Essenziale alla festa è la dimensione ludica: il gioco, la gioia, il divertimento, il riso,  la danza, il ballo, la musica,  il teatro, il  film ci riportano allo stupore catartico, alla  capacità  rinnovata di meravigliarsi,  di guardare il mondo con occhi diversi.


... di gioia condivisa ...
 
Mi pare così di essere giunto alla  verità segreta della festa: l’incontro tra le persone nella gioia sorridente della gratuità, dell’incontro agapico,  dove affiora l’aspirazione alla felicità, il presagio di una liberazione e comunione totali e definitive.
 
... che rimanda ad armonie perdute ...

... e che è simbolo misterioso  ... di liberazione ...
Come ogni cosa,  la festa ha un inizio ma anche  una fine che richiama  la nostra  finitudine. Domani sarà  un altro giorno, riprenderemo  a fare i conti  con la durezza della vita.  La gioia per quanto intensa è sempre ombrata e velata dalla consapevolezza che ogni festa rimane  sempre un abbozzo.  “Quello che insidia ed avvelena in genere la nostra felicità è di sentire così vicini il fondo e la fine di tutto quanto ci attrae: sofferenza delle separazioni e dell’usura, angoscia del tempo che passa, terrore davanti alla fragilità dei beni posseduti, delusione di giungere tanto presto al termine di quello che siamo e che amiamo […]. Tutte queste ombre svaniscono nelle “confidenze” degli uomini e delle donne che hanno rischiato se stessi in una realtà che li sorpassa, in cui si scopre la “gioia dell’Interminabile” (THEILLARD DE CHARDIN, Rèflexions sur le bonneur, éd. Du Seuil, Paris, 1960, p.65).
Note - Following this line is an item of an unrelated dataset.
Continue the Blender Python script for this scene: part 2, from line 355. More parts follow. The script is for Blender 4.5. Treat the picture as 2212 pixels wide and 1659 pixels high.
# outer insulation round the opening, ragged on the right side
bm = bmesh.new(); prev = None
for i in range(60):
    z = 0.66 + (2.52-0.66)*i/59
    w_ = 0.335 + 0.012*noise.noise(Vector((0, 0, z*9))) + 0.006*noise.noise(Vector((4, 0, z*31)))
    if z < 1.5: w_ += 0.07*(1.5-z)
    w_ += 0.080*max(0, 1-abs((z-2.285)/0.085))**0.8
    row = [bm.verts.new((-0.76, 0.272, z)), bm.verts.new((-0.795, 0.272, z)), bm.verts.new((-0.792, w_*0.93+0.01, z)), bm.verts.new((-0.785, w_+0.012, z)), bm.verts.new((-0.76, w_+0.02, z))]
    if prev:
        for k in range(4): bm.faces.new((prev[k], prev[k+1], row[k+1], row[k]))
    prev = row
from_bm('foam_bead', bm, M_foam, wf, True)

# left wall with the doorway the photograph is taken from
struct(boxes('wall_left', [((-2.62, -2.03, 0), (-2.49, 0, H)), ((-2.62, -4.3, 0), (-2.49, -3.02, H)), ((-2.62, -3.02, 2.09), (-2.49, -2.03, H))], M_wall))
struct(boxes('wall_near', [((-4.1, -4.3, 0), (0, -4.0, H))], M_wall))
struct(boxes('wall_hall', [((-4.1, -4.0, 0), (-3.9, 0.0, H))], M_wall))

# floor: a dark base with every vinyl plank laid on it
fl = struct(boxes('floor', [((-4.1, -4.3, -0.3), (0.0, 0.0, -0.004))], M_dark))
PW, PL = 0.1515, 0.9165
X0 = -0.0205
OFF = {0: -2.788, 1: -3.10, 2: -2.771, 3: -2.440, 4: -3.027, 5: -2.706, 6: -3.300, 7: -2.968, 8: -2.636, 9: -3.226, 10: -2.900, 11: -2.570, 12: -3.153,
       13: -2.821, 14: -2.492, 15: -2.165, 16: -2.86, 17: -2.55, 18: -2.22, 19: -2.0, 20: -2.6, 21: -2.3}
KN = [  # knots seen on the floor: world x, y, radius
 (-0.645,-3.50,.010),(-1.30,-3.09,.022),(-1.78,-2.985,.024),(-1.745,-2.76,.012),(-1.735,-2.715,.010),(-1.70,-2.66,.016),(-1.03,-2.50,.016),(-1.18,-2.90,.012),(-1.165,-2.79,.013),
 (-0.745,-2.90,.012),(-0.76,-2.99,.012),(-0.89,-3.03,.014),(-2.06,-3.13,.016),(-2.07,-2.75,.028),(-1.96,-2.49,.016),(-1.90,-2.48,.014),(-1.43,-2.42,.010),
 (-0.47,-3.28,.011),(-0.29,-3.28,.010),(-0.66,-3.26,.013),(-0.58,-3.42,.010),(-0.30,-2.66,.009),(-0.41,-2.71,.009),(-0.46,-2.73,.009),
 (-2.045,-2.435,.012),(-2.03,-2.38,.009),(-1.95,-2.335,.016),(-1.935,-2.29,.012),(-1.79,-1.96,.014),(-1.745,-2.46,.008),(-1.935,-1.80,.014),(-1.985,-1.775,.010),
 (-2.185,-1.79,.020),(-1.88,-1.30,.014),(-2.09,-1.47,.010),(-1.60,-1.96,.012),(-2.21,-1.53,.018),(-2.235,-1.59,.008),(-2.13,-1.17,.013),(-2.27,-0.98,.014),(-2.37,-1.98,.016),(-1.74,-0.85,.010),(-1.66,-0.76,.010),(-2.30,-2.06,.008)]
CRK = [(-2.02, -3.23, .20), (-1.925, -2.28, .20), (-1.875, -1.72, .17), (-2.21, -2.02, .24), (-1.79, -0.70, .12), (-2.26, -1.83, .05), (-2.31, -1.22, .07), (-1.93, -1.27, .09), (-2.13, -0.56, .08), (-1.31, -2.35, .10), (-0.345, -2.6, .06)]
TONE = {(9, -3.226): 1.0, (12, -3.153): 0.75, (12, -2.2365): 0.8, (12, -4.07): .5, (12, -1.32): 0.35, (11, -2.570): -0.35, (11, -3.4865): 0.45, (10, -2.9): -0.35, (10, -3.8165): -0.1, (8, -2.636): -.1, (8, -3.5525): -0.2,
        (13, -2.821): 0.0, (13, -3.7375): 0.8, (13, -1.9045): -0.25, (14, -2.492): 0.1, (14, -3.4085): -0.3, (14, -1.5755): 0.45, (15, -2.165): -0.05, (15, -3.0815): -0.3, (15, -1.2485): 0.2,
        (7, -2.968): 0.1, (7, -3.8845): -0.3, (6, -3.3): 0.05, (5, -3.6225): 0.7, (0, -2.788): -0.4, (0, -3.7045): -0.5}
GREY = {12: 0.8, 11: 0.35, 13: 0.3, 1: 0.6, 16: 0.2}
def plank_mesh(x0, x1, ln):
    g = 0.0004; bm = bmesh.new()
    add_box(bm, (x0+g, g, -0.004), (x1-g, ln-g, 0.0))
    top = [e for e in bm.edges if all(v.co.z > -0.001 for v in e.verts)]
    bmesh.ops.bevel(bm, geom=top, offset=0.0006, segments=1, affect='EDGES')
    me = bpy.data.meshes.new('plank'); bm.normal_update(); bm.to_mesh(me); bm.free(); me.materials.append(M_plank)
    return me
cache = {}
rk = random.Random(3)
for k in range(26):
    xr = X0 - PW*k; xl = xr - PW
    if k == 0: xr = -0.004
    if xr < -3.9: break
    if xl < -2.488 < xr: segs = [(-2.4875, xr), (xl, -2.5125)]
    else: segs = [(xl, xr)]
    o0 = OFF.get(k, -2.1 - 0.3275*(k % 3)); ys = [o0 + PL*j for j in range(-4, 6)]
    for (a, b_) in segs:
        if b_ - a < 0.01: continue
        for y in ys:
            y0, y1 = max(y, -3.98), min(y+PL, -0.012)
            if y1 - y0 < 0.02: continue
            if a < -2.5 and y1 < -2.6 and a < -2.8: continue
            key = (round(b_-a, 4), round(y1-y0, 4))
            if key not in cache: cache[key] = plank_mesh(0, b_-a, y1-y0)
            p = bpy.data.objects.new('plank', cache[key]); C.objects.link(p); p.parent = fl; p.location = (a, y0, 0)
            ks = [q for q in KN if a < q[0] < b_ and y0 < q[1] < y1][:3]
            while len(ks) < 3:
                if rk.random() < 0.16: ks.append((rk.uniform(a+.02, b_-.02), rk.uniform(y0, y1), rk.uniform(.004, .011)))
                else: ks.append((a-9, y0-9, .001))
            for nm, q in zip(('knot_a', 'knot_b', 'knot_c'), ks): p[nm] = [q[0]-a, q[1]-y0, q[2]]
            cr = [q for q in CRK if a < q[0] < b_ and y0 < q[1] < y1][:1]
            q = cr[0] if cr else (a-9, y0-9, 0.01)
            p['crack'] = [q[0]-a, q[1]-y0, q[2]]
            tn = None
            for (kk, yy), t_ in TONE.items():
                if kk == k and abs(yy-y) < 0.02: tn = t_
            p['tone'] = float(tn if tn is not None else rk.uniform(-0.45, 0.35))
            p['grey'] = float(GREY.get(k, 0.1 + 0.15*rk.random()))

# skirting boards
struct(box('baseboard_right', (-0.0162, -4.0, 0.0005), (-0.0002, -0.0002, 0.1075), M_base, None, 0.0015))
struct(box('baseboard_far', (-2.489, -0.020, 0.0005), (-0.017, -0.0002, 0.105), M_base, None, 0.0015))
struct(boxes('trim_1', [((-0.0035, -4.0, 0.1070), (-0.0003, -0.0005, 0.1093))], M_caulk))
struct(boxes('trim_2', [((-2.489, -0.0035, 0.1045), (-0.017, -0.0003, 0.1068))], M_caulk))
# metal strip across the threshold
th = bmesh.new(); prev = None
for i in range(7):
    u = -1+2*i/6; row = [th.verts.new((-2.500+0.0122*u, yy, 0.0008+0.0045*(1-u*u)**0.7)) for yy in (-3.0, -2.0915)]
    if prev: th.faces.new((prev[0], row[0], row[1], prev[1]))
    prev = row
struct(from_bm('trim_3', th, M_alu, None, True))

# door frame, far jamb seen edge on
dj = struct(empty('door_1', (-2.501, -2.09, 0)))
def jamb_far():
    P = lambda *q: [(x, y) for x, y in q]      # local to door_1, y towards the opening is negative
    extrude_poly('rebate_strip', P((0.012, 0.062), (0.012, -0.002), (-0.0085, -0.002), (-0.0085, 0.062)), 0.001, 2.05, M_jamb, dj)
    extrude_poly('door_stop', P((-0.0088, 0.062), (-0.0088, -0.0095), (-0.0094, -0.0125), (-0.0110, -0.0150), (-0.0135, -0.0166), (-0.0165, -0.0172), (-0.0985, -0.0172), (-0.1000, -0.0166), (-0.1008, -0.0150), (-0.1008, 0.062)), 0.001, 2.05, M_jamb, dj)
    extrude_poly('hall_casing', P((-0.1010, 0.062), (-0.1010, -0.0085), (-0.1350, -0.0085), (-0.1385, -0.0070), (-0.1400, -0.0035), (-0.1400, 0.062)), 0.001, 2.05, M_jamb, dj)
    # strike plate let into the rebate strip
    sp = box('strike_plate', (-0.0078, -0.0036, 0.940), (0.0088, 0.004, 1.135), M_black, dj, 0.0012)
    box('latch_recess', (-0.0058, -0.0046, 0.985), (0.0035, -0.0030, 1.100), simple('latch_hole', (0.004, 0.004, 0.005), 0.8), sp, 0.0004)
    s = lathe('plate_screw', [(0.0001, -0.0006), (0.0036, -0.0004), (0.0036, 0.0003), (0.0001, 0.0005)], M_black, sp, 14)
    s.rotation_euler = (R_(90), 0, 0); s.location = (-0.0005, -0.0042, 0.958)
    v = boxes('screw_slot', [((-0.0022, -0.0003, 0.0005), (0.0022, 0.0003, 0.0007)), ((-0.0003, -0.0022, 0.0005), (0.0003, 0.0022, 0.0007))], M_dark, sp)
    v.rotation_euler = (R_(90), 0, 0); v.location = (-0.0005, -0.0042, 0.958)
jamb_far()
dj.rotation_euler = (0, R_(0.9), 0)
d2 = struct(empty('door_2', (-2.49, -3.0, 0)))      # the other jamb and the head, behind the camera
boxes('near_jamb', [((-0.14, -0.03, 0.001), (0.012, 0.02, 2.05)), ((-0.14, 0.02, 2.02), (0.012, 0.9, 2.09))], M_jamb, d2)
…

... forse anche di un oltre ...
Ma questo non è più terreno della mia riflessione.
Buone feste a tutti!

Tutte le immagini riproducono opere di Hieronymus Bosch (sorprendentemente: 1450- 1516!).  
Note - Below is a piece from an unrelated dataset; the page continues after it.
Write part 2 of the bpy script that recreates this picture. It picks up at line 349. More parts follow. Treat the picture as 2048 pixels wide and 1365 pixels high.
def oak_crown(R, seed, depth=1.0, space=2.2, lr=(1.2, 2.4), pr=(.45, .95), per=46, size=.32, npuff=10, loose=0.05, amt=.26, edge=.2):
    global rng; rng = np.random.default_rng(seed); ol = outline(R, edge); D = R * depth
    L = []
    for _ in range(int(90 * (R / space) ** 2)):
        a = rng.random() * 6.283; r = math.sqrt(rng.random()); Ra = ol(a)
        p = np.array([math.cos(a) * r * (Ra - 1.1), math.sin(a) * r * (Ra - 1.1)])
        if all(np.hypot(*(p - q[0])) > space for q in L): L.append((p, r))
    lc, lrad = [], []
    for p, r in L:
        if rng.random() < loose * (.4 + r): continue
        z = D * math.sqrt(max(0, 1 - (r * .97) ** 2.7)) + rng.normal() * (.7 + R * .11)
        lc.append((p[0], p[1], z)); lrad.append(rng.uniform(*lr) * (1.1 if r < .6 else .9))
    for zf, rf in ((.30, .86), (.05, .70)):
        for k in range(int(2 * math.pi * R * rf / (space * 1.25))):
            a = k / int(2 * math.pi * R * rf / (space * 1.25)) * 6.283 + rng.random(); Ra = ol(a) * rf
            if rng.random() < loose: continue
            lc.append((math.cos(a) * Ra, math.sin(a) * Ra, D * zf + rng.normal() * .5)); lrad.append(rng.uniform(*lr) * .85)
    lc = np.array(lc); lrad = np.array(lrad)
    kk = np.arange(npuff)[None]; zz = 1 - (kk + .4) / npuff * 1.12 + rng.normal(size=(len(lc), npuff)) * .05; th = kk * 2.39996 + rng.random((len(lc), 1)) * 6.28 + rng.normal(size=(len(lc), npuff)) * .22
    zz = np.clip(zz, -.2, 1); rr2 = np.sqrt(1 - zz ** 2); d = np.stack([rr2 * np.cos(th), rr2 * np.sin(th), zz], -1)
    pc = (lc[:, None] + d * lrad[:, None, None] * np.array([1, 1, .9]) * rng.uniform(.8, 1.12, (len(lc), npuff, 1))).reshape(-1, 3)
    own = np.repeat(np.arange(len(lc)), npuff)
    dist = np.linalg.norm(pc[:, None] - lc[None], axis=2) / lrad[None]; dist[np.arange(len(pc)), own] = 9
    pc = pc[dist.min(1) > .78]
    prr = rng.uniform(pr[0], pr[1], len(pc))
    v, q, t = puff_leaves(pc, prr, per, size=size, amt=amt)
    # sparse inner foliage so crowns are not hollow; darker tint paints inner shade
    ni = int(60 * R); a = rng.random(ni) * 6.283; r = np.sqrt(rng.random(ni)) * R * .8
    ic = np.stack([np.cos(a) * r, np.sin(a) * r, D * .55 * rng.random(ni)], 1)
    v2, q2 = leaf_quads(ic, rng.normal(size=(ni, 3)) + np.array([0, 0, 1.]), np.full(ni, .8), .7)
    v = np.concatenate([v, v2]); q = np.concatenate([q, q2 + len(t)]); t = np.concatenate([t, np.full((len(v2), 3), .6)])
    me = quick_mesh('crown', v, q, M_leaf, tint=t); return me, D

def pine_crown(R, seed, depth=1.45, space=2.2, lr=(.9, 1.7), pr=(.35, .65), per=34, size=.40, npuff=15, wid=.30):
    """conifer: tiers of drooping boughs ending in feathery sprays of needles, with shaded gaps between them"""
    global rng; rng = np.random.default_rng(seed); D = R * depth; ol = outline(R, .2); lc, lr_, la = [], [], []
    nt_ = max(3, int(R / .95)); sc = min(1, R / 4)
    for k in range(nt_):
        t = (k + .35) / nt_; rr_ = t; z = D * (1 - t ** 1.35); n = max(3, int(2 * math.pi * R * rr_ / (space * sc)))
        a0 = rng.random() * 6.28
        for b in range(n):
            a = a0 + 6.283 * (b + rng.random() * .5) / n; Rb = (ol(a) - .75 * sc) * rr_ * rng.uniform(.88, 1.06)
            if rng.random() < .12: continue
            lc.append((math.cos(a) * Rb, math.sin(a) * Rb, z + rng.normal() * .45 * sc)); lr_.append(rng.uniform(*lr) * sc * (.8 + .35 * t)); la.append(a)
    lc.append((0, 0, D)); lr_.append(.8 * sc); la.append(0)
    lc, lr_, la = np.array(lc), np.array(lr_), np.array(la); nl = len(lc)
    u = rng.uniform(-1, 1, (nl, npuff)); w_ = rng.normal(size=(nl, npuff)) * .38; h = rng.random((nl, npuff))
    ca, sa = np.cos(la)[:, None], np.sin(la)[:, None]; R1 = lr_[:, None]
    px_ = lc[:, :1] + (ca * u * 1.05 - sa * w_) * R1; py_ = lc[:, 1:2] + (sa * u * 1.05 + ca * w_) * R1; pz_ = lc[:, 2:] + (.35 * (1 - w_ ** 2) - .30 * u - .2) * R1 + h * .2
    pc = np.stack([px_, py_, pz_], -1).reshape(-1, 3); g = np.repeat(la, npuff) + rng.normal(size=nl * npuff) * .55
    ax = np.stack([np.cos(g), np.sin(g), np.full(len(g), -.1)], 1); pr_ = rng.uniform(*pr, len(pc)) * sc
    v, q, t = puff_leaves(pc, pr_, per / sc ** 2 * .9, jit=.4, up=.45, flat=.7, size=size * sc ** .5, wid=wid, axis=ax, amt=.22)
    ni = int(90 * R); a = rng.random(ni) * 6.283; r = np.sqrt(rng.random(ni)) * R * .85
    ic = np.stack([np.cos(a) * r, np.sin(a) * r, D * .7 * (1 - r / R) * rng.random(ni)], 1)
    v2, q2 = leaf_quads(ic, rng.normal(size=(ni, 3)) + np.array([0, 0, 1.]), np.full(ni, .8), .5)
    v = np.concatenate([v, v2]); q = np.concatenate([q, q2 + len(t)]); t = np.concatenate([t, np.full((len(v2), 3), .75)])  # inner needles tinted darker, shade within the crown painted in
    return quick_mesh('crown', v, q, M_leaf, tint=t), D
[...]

Chi desidera intervenire può consultare il post del 22/10/13 oppure semplicemente andare qui sotto su "commenta come", nel menù a tendina selezionare "nome/URL", inserire solo nome e cognome e cliccare su continua. Quindi può scrivere il proprio contributo sul quale rimarrà il suo nome ed eventualmente, se lo ritiene opportuno, può lasciare la sua mail.  

2 commenti:

  1. "Ricordati di santificare le feste"... Mi sono sempre chiesto, gentile Professore, perchè Dio stesso abbia voluto dare un comando agli uomini per ricordare loro la necessità, nel giorno delle Feste, di elevarsi nello spirito rendento santi quei giorni. Non credo di aver raggiunto ancora una risposta completa, ma sono tuttavia convinto che nel mondo e nella società odierna, dove come ben ricordava Lei tendiamo a far festa per qualunque cosa anche snaturandone il significato e spesso con fini puramente commerciali, e dove ci affanniamo continuamente per il raggiungimento dei nostri obiettivi (più o meno nobili), Dio ci voglia ricordare come è nell'Essenza stessa dell'uomo e nelle profonde immensità del suo animo che si celi il motivo per cui merita di essere fatta festa, almeno in alcuni giorni! Così la Festa sarà davvero un momento di elevazione dell'uomo fra gli uomini, nella letizia e nella giovialità che solo essi sanno creare. Auguro anche a Lei felici festività!

    RispondiElimina
  2. Caro Sig. Nicola, anch’io mi sforzo ogni domenica di ricercare la verità nascosta (a-letheia, non nascondimento) del “ricordati di santificare le feste”. E’ interessante il legame che Ella pone tra la festa e l’immensità dell’animo umano per cui fare festa diventa la risposta ad una esigenza profonda, che non può trovare appagamento nelle pseudo ricorrenze che il mercato commerciale costruisce e impone. Perciò mi pare seducente il significato della festa come “momento di elevazione fra gli uomini, nella letizia e nella giovialità”, al quale Ella fa riferimento: un elevarsi corale, insieme, come preannuncio di nuove terre e nuovi cieli. Se la creazione di Dio è stata (ed è) un gioioso dono di gratuità, la festa come ri-creazione non può essere diversamente. Un caro saluto.